Vigilante #45-50

vigilante_v.1_50I have a macabre reason for wanting to own these issues and that is the events of issue #50–which features the suicide of its main character (which should have had a spoiler alert? Maybe? The fate of Adrian Chase is pretty known to many a DC Comics fan).  I came across most of these issues in some bins and filled out the rest via eBay.

They were … underwhelming.

I honestly probably could have done with just issues 480 and not 45-47, although 45 does introduce the character Black Thorn who becomes Adrian’s lover and then winds up being the person who finds his body.  Anyway, the storylines involve Vigilante working with the government to track down criminals, coming face to face with and teaming up with Batman, and then confronting an “Avenger” who has been killing criminals on behalf of New York’s homeless.  It’s feeling that he is responsible for the deaths of people who he has inspired (two other people who “played Vigilante” while he was not in the costume were both killed in action) as well as other problems he has caused.  In fact, the way that #49 and #50 play out up to the point of his suicide could have turned into a “suicide by cop” scenario.  Either way, these issues didn’t really do it for me for a number of reasons.

Now, I will say that prior to this the only issues of the series I had ever read were ones that featured Titans characters as well as the New Teen Titans annual that served as the character’s origin story, so I was not completely aware of what had been happening prior to this point.  We start in with Harvey Bullock working alongside Harry Stein and the Negative Woman the the guise of an agency that I believe would eventually become Checkmate and they’re going after Black Thorn then having her work with Vigilante to take down international mobsters and fight against the NYPD.  Bullock is portrayed as a blundering slob, and while I know he is a bit of a slob, Paul Kupperberg writes him as a complete oaf and gives him and most of the New York characters dialogue that is phonetically written to read like a Noo Yawk accent and it doesn’t land well.

I can see where Kuppberberg was drawing from for a lot of this–action flicks of the day were very “one man vs the world.”  But even those had already begun to morph into the larger-than-life action hero flicks instead of the “everyman” action heroes that were more common around the time that Adrian Chase first put on the uniform.  There’s a spiritual link he has to Charles Bronson in the Death Wish movies and real-life “subway vigilante” Bernard Geotz.  But I can tell that Vigilante as a series had pretty much run out of gas at this point.  Perhaps it was getting him involved in things larger than himself–after all, he was dealing with federal law enforcement and international mystery–or perhaps it was that there’s only so much traction  you can get out of someone trying to clean up crime in NYC.

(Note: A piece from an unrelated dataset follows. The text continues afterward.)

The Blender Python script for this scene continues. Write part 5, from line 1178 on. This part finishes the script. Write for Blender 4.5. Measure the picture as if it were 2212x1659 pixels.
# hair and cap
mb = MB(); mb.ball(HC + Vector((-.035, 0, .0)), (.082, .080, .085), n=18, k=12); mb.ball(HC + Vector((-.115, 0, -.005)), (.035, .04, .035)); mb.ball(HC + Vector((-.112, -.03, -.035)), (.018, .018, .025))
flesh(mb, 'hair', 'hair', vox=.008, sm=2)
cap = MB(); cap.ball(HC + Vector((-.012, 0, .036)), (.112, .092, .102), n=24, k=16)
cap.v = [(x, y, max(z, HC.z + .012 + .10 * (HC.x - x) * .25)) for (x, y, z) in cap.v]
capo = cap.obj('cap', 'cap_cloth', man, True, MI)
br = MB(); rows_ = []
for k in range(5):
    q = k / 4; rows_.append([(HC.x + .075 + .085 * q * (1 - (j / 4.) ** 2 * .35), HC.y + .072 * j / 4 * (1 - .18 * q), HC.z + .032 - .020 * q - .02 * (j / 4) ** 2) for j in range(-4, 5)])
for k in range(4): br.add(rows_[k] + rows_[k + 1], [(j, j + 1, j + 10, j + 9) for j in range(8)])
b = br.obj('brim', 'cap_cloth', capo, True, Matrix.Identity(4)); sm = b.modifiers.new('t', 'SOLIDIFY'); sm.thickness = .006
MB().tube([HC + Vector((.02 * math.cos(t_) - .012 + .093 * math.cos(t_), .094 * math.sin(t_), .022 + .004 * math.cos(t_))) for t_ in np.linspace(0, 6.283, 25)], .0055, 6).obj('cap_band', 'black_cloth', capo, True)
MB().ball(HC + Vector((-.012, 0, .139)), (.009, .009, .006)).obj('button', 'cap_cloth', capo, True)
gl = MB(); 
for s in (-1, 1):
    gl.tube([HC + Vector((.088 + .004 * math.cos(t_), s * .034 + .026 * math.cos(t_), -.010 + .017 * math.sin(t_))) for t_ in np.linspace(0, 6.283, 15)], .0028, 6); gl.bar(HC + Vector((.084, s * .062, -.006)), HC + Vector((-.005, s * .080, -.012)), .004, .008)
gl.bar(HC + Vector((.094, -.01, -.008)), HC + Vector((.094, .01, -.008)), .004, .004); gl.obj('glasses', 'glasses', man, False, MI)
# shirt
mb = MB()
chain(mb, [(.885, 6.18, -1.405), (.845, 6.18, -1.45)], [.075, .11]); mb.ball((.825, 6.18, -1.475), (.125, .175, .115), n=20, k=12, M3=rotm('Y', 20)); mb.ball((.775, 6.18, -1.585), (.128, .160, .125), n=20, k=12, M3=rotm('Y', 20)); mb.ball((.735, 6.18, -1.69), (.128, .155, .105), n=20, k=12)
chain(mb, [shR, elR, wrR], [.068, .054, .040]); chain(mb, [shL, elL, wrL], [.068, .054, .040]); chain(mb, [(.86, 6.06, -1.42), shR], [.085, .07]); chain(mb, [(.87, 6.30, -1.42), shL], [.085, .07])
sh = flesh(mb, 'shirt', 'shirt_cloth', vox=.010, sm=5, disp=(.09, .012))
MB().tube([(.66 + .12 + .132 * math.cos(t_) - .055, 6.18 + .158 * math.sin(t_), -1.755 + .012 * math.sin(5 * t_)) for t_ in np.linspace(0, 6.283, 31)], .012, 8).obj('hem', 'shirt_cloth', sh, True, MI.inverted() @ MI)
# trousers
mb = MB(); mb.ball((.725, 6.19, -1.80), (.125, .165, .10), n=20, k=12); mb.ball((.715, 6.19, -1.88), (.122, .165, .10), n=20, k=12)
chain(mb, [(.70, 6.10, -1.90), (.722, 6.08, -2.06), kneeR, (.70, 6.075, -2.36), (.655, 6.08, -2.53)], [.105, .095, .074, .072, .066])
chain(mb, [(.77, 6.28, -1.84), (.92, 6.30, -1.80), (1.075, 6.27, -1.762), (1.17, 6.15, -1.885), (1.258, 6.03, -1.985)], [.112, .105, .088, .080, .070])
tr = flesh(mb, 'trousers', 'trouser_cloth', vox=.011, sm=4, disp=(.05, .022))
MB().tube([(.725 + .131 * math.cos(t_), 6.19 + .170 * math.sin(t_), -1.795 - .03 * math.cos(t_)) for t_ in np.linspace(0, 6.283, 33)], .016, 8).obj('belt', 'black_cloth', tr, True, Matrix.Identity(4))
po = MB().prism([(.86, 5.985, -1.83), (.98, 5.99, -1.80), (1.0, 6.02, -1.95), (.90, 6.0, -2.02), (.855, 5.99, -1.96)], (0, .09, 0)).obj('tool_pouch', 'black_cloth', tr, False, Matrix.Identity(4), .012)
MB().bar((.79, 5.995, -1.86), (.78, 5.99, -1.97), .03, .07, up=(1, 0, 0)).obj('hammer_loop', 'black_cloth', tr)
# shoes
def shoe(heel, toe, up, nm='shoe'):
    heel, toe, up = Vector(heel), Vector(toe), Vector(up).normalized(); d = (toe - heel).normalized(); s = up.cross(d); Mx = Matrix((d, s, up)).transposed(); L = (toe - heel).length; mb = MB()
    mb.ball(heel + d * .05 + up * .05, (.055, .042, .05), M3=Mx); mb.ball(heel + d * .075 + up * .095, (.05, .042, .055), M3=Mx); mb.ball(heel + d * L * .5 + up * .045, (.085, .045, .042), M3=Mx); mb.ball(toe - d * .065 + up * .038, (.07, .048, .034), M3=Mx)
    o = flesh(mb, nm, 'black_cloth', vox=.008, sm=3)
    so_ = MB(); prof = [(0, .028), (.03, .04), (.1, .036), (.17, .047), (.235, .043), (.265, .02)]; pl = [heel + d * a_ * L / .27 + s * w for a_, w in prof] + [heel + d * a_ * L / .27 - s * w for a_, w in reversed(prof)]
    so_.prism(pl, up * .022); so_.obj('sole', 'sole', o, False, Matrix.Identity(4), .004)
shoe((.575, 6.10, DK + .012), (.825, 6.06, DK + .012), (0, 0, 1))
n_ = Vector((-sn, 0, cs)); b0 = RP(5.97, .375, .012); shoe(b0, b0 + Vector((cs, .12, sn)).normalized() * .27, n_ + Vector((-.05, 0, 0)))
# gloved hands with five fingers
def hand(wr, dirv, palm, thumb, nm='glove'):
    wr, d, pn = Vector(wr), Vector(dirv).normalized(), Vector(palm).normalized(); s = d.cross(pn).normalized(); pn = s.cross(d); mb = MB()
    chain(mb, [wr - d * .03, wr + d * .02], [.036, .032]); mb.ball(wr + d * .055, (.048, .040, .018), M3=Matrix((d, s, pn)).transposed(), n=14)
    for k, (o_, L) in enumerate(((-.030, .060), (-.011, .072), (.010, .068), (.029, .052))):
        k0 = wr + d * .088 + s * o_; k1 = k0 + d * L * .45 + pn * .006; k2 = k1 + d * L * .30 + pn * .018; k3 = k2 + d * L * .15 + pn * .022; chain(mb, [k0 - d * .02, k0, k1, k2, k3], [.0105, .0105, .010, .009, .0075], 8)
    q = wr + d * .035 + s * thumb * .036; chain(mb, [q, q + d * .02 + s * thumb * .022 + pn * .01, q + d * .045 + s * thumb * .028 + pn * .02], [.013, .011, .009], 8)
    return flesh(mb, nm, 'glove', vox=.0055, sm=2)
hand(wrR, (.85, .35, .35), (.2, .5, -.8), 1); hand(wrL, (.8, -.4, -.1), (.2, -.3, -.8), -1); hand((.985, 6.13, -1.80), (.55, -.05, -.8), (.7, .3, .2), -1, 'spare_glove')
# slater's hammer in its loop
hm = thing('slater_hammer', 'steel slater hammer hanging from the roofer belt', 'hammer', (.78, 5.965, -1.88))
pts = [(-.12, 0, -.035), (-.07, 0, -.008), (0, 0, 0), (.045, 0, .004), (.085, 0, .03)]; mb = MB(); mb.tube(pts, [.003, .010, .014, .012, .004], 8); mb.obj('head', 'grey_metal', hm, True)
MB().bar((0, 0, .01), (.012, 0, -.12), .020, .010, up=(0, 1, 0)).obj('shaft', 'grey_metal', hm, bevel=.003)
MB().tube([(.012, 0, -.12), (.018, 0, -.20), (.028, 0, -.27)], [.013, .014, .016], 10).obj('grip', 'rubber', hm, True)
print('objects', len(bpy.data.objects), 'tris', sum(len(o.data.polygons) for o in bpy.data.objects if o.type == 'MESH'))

And I don’t mean to sound completely negative about these comics.  I found issues 48-50 to be entertaining enough, especially considering that the Homeless Avenger was so brutal and I thought that Chase’s suicide scene was done incredibly well.  I just wish that it didn’t swerve into the Steven Seagal in Hard to Kill direction at times.  In fact, I am curious as to what this series would look like now either with Kupperberg being allowed to write in the very dark tones of many of today’s crime comics or with someone like Greg Rucka re-telling this story.

These aren’t really that easy to find in cheap bins–I think that DC underprinted its Baxter series and as a result, the issues do go for a little bit of cash on eBay, especially issue #50.  Maybe you can have mine.

Keep, Sell, Donate, or Trash?

Sell.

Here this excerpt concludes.